California Prisons and Punting to Activist Judges:
  After reading a Los Angeles Daily News opinion piece (posted on Sentencing Law and Policy), Doug Berman writes that the piece is "noteworthy because it recognizes the connection between dysfunctional state politics and so-called activist federal judges."  What does the piece say exactly?  It criticizes "[o]ur dysfunctional state legislators" for postponing action prison costs.  The article states "In the end, Sacramento lawmakers lacked the nerve to do their jobs. Why should they?... Maybe they hope if they stall long enough, the problem will be solved by the federal judges..."  Berman opines that he has little doubt that the federal court would rather have the state law makers decide how to reduce the prison population, "[b]ut, because state lawmakers are unable or unwilling to make hard political choices in the form of reducing prison populations or raising taxes to fund current expenses, these issue necessarily get punted back to federal courts." The problem with both the post and the article is the assumption that large-scale release of prisoners is the right decision and the one that needs to be made.
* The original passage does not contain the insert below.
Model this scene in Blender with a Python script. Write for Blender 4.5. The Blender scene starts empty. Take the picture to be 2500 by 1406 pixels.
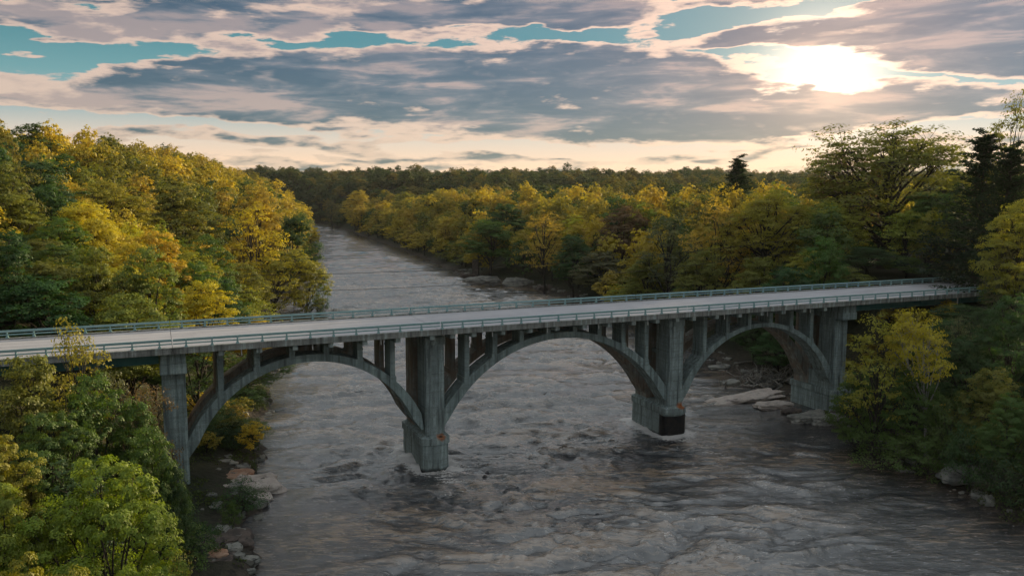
import bpy, math, random
import numpy as np
from mathutils import Vector, Matrix
R = math.radians
rng = np.random.default_rng(7)
random.seed(7)
sc = bpy.context.scene
col = sc.collection
PI = math.pi

# ------------------------------------------------------------------ camera
CAM_H, FPX, CX, CY, PITCH, ROLL = 32.4, 2000.0, 1250.0, 703.0, 0.11775, -0.0031
cam = bpy.data.cameras.new('camera'); camo = bpy.data.objects.new('camera', cam); col.objects.link(camo)
cam.sensor_width = 36.0; cam.lens = 36.0 * FPX / 2500.0
cam.clip_start = 0.5; cam.clip_end = 20000
camo.matrix_world = Matrix.Translation((0, 0, CAM_H)) @ Matrix.Rotation(PI / 2 - PITCH, 4, 'X') @ Matrix.Rotation(-ROLL, 4, 'Z')
sc.camera = camo
sc.view_settings.view_transform = 'Standard'; sc.view_settings.look = 'None'
sc.view_settings.exposure = 0.62; sc.view_settings.gamma = 1.0
sc.view_settings.use_curve_mapping = False
sc.render.engine = 'CYCLES'
sc.cycles.max_bounces = 5; sc.cycles.diffuse_bounces = 3; sc.cycles.glossy_bounces = 2
sc.cycles.transmission_bounces = 3; sc.cycles.transparent_max_bounces = 4
sc.cycles.sample_clamp_indirect = 4.0

HAZE_D = .000032
SUN_AZ, SUN_EL = R(46), R(11.5)
GLOW_AZ, GLOW_EL = R(20.4), 0.127      # the bright break in the cloud deck

def at(px, py, Y):
    """the point of the place that stands Y metres ahead of the drone in the direction of a photo pixel"""
    a, b = px - CX, py - CY
    cr, sr = math.cos(-ROLL), math.sin(-ROLL)
    x, y = cr * a - sr * b, sr * a + cr * b
    c, s = math.cos(PITCH), math.sin(PITCH)
    v = np.array([x / FPX, c - y / FPX * s, -s - y / FPX * c])
    t = Y / v[1]
    return v[0] * t, Y, CAM_H + v[2] * t

def to_px(X, Y, Z):
    c, s = math.cos(PITCH), math.sin(PITCH)
    Zr = Z - CAM_H
    d = Y * c - Zr * s; u = Y * s + Zr * c
    return CX + FPX * X / d, CY - FPX * u / d

# ------------------------------------------------------------------ node helper
class NT:
    def __init__(self, tree): self.t = tree; self.n = tree.nodes; self.l = tree.links
    def node(self, typ, **kw):
        n = self.n.new(typ)
        for k, v in kw.items(): setattr(n, k, v)
        return n
    def put(self, sock, v):
        if v is None: return
        if hasattr(v, 'is_output') or isinstance(v, bpy.types.NodeSocket): self.l.new(v, sock)
        else:
            try: sock.default_value = v
            except Exception: sock.default_value = tuple(v) + (1.0,)
    def m(self, op, a=None, b=None, c=None, clamp=False):
        n = self.node('ShaderNodeMath', operation=op, use_clamp=clamp)
        for i, v in enumerate((a, b, c)): self.put(n.inputs[i], v)
        return n.outputs[0]
    def vm(self, op, a=None, b=None, out=0):
        n = self.node('ShaderNodeVectorMath', operation=op)
        self.put(n.inputs[0], a); self.put(n.inputs[1], b)
        return n.outputs[out]
    def mix(self, f, a, b, blend='MIX'):
        n = self.node('ShaderNodeMix', data_type='RGBA', blend_type=blend)
        self.put(n.inputs[0], f); self.put(n.inputs[6], a); self.put(n.inputs[7], b)
        return n.outputs[2]
    def ss(self, x, a, b, lo=0.0, hi=1.0):
        n = self.node('ShaderNodeMapRange', interpolation_type='SMOOTHSTEP')
        self.put(n.inputs[0], x); self.put(n.inputs[1], a); self.put(n.inputs[2], b); self.put(n.inputs[3], lo); self.put(n.inputs[4], hi)
        return n.outputs[0]
    def noise(self, vec, scale=1.0, detail=4.0, rough=0.55, dist=0.0, color=False, lac=2.0):
        n = self.node('ShaderNodeTexNoise'); self.put(n.inputs['Vector'], vec)
        n.inputs['Scale'].default_value = scale; n.inputs['Detail'].default_value = detail
        n.inputs['Roughness'].default_value = rough; n.inputs['Distortion'].default_value = dist
        n.inputs['Lacunarity'].default_value = lac
        return n.outputs['Color' if color else 'Fac']
    def ramp(self, f, stops):
        n = self.node('ShaderNodeValToRGB'); e = n.color_ramp.elements
        while len(e) < len(stops): e.new(0.5)
        for k, (p, c) in enumerate(stops): e[k].position = p; e[k].color = (*c, 1)
        self.put(n.inputs[0], f); return n.outputs[0]
    def comb(self, x, y, z):
        n = self.node('ShaderNodeCombineXYZ')
        for i, v in enumerate((x, y, z)): self.put(n.inputs[i], v)
        return n.outputs[0]
    def sep(self, v):
        n = self.node('ShaderNodeSeparateXYZ'); self.put(n.inputs[0], v); return n.outputs

# ------------------------------------------------------------------ sky
w = bpy.data.worlds.new('World'); sc.world = w; w.use_nodes = True
T = NT(w.node_tree); T.n.clear()
tc = T.node('ShaderNodeTexCoord').outputs['Generated']
x, y, z = T.sep(tc)
az = T.m('ARCTAN2', x, y)                      # tan-like units: 0 ahead of the drone, + to the right
el = z
nis = T.node('ShaderNodeTexSky', sky_type='NISHITA', sun_disc=False, sun_elevation=SUN_EL, sun_rotation=SUN_AZ, air_density=1.0, dust_density=0.0, ozone_density=3.0)
# clear sky between the clouds
clear = T.ramp(T.m('MULTIPLY', el, 1.6, clamp=True), [(0.0, (.98, .56, .33)), (0.05, (.92, .60, .40)), (0.095, (.66, .53, .42)), (0.14, (.30, .37, .36)), (0.20, (.13, .29, .285)), (0.27, (.06, .205, .21)), (0.5, (.05, .16, .19)), (1.0, (.035, .10, .14))])
sv = (math.sin(GLOW_AZ) * math.cos(GLOW_EL), math.cos(GLOW_AZ) * math.cos(GLOW_EL), math.sin(GLOW_EL))
dots = T.vm('DOT_PRODUCT', T.vm('NORMALIZE', tc), sv, out=1)
ang = T.m('ARCCOSINE', T.m('MINIMUM', dots, 0.99999))
def expo(a, k): return T.m('EXPONENT', T.m('MULTIPLY', a, -k))
near_sun = expo(ang, 2.2)                      # broad brightening to the sunset side
glow = expo(ang, 9.5)
core = T.m('EXPONENT', T.m('MULTIPLY', T.m('POWER', T.m('DIVIDE', ang, 0.055), 2.0), -1.0))
# warped coordinates for the cloud decks
flat = T.comb(T.m('MULTIPLY', az, 3.4), T.m('MULTIPLY', el, 13.0), 3.7)
warp = T.noise(flat, 1.3, 5.0, 0.55, color=True)
wx, wy, wz = T.sep(warp)
azw = T.m('ADD', az, T.m('MULTIPLY', T.m('SUBTRACT', wx, 0.5), 0.30))
elw = T.m('ADD', el, T.m('MULTIPLY', T.m('SUBTRACT', wy, 0.5), 0.075))
shear = T.m('ADD', el, T.m('MULTIPLY', az, -0.02))
billow = T.noise(T.comb(T.m('MULTIPLY', az, 11.0), T.m('MULTIPLY', shear, 42.0), 1.3), 1.0, 10.0, 0.6, 0.15)
wisps = T.noise(T.comb(T.m('MULTIPLY', az, 4.2), T.m('MULTIPLY', shear, 24.0), 8.1), 1.0, 8.0, 0.58, 0.5)
def blob(px, py, rx, ry, wgt, tilt=0.0):
    a0 = math.atan((px - 1250) / 2000.0); e0 = math.sin(math.atan((466 - py) / 2000.0))
    dx = T.m('SUBTRACT', azw, a0); dy = T.m('SUBTRACT', elw, e0)
    if tilt: dy = T.m('SUBTRACT', dy, T.m('MULTIPLY', dx, tilt))
    q = T.m('ADD', T.m('POWER', T.m('ABSOLUTE', T.m('MULTIPLY', dx, 2000.0 / rx)), 2.0), T.m('POWER', T.m('ABSOLUTE', T.m('MULTIPLY', dy, 2000.0 / ry)), 2.0))
    return T.m('MULTIPLY', T.m('EXPONENT', T.m('MULTIPLY', q, -0.7)), wgt)
clouds = [(1180, 190, 380, 40, 1.3, -.03), (1500, 200, 330, 42, 1.1, -.10), (900, 235, 330, 46, .9), (1250, 285, 400, 34, 1.2), (1050, 245, 260, 30, .7), (1660, 215, 220, 34, .9, -.15),
          (1800, 318, 420, 30, 1.5), (2150, 292, 300, 34, 1.7), (1600, 270, 220, 28, .6), (2250, 130, 320, 60, 1.9, -.06), (2460, 90, 200, 120, 1.6), (1230, 84, 330, 13, 1.5), (1560, 112, 120, 10, 1.2), (1050, 118, 160, 8, .9), (1930, 150, 170, 20, 1.5),
          (850, 15, 560, 46, 1.1), (1500, 20, 330, 30, 1.1, .10), (260, 25, 360, 36, 1.4), (40, 130, 120, 22, 1.2), (480, 90, 200, 22, 1.0), (1700, 135, 120, 9, 1.2), (1800, 40, 220, 12, 1.0, .1), (1900, 5, 180, 20, .9, .1), (1180, 60, 280, 26, .9),
          (620, 205, 220, 32, .8), (180, 245, 330, 24, 1.0), (420, 270, 320, 20, .8), (180, 150, 90, 18, .9), (330, 105, 140, 15, 1.0), (60, 100, 90, 28, .8), (640, 150, 160, 16, .6),
          (600, 354, 330, 14, 1.7), (930, 390, 260, 9, 1.5), (1640, 385, 130, 9, 1.6), (1400, 372, 200, 5, .8), (1650, 90, 150, 12, 1.1), (1500, 130, 120, 13, .6),
           (760, 408, 110, 7, 1.3), (1180, 378, 180, 5, 1.1), (2000, 378, 200, 5, .9), (2420, 205, 110, 24, .5), (60, 285, 260, 9, .8), (150, 410, 900, 6, .6), (1800, 410, 500, 5, .7)]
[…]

Where the legislature failed to do its job was in implementing the additional capacity it approved two years ago.

U.S. Department of Justice Seeks Death Penalty for Local Murder:
  Doug Berman comments on a story by Daniel Barlow, of the Vermont Press Bureau, reporting that the federal government will seek the death penalty for Michael Jacques, for the "especially heinous, cruel [and] depraved"  rape and murder of his young niece, Brooke Bennett.  Berman recognizes that he does not know much about case, but wonders why the federal government is involved "other than the fact that the feds can seek the death penalty while state prosecutors cannot."  He also restates his belief that "that states should rarely (if ever) bother to pursue capital cases and should instead simply request that federal authorities assume primary responsibility for pursuing the death penalty in the most horrific murder cases." Our position is quite the opposite, that murder is rarely a federal issue.
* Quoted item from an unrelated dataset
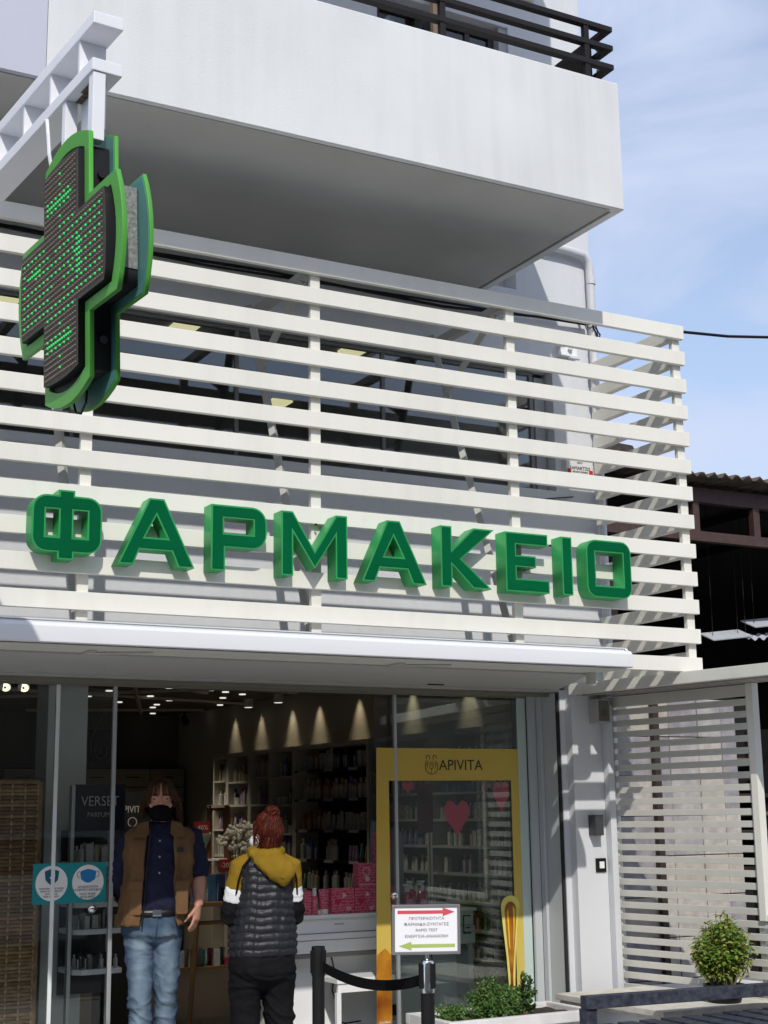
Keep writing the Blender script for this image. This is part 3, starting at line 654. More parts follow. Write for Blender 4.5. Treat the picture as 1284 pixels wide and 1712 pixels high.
ob('post', MB().box(1.16, 1.199, -.045, -.012, .0, 2.184, bev=.003, M=FM), FCREAM, fen)
ob('frame_rail', MB().box(1.251, 2.5, -.025, .025, .83, .868, bev=.003, M=FM), SLAT, fen)
me = ml = None
for i in range(29):
    z = 2.128 - .0745*i
    long_ = z < .80
    key = ml if long_ else me
    if key is None:
        o = ob('slat', MB().box(.01, 2.5 if long_ else 1.198, -.0115, .0115, 0, .040, bev=.002, M=FM), FCREAM, fen)
        if long_: ml = o.data
        else: me = o.data
        o.location.z = z
    else: link_mesh('slat', key, None, fen, tuple(-FO + Vector((0, 0, z))))
# stone clad wall behind
stn = thing('stone_wall', (7.1, .62, 0), 'wall of mottled grey and beige stone tiles behind the slat fence', 'wall')
ob('core', MB().box(6.24, 7.86, .63, .80, -.2, 2.30), mat('mortar', (.40, .37, .33), .9), stn)
STC = [mat('stone_a', (.42, .40, .38), .8, var=.18, vscale=9, bump=.3, bscale=30, col2=(.25, .235, .24)), mat('stone_b', (.46, .42, .36), .8, var=.15, vscale=8, bump=.3, bscale=30, col2=(.33, .30, .26)), mat('stone_c', (.34, .32, .33), .8, var=.2, vscale=11, bump=.3, bscale=30, col2=(.20, .19, .21)), mat('stone_d', (.50, .46, .41), .8, var=.16, vscale=14, bump=.3, bscale=30, col2=(.33, .30, .28))]
zr = 0.0
edges = [6.245, 6.44, 6.70, 7.02, 7.20, 7.48, 7.71, 7.86]
for row in range(8):
    for a, c in zip(edges, edges[1:]):
        if 7.02 <= a < 7.10: a = 7.075
        ob('stone', bx(a+.003, c-.003, .600 + rnd.random()*.008, .629, zr+.003, zr+.287, bev=.004, seg=1), rnd.choice(STC), stn)
    zr += .29
bp = ob('corner_post', bx(7.02, 7.072, .56, .598, -.1, 2.4), mat('brown_post', (.035, .022, .016), .6), stn)

# ================================================================== OPEN SHED WITH CORRUGATED ROOF
shd = thing('shed', (12, 4.2, -.1), 'dark open sided shed with brown frame and wavy corrugated roof', 'shed')
Y0 = 4.0
def zs(z): return z
fr = [('roof_beam', 9.0, 20, 4.80, 4.965), ('lower_beam', 9.0, 20, 4.365, 4.475)]
for n_, a, c, z0, z1 in fr: ob(n_, bx(a, c, Y0, Y0+.09, z0, z1, bev=.004), BRN, shd)
for x in (9.3, 10.555, 11.43, 12.6, 13.8): ob('frame_post', bx(x-.045, x+.045, Y0+.005, Y0+.085, 4.476, 4.799), BRN, shd)
for x in (9.6, 13.4): ob('frame_post', bx(x-.05, x+.05, Y0+.3, Y0+.4, -.12, 4.364), mat('shaded_post', (.02, .013, .012), .9), shd)  # shed shade put into the post colour
cr = MB(); n = 240; rows = []
for yy, zz in ((Y0-.28, 5.06), (Y0+6, 5.35)):
    rows.append([cr.bm.verts.new((8.9 + 12*i/n, yy + .02*noise.noise(Vector((i*.11, 2, 0))), zz + .032*math.sin(2*math.pi*i/n*12/.165) + .03*noise.noise(Vector((i*.05, 0, 0))))) for i in range(n+1)])
cr.skin(rows, cap=False, closed=False)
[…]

Arguing For An End to "Death-Qualification" of Jurors:
  CrimProf Blog posts the abstract and a link to G. Ben Cohen and Robert J. Smith's SSRN article The Death of Death Qualification.  Cohen, of The Capital Appeals Project, and Smith of The Charles Hamilton Houston Institute for Race and Justice, argue that as the Framers understood it, 'jury review' power provided the people with a 'check' against the government's judicial function.  They argue that this idea has diminished over time and the Framer's understanding is no longer consistent with a modern jury, particularly in cases involving the "death-qualification" of jurors.  They believe that "a proper historical understanding of the Sixth Amendment right to a jury trial requires that [death-qualification] be put to rest."  Given the affiliations of both authors, their argument hardly comes as a surprise...
 
PACER Under Review:  Jordan Weissmann reports on Blog of Legal Times that the Administrative Office of the United States Courts is beginning a year long review Public Access to Court Electronic Records system (PACER).  The office is asking users for input and wants to know if it should continue charging for its services.  Its spokesman Richard Carelli would not comment directly on whether the review was related to the emergence of a free PACER alternative, RECAP.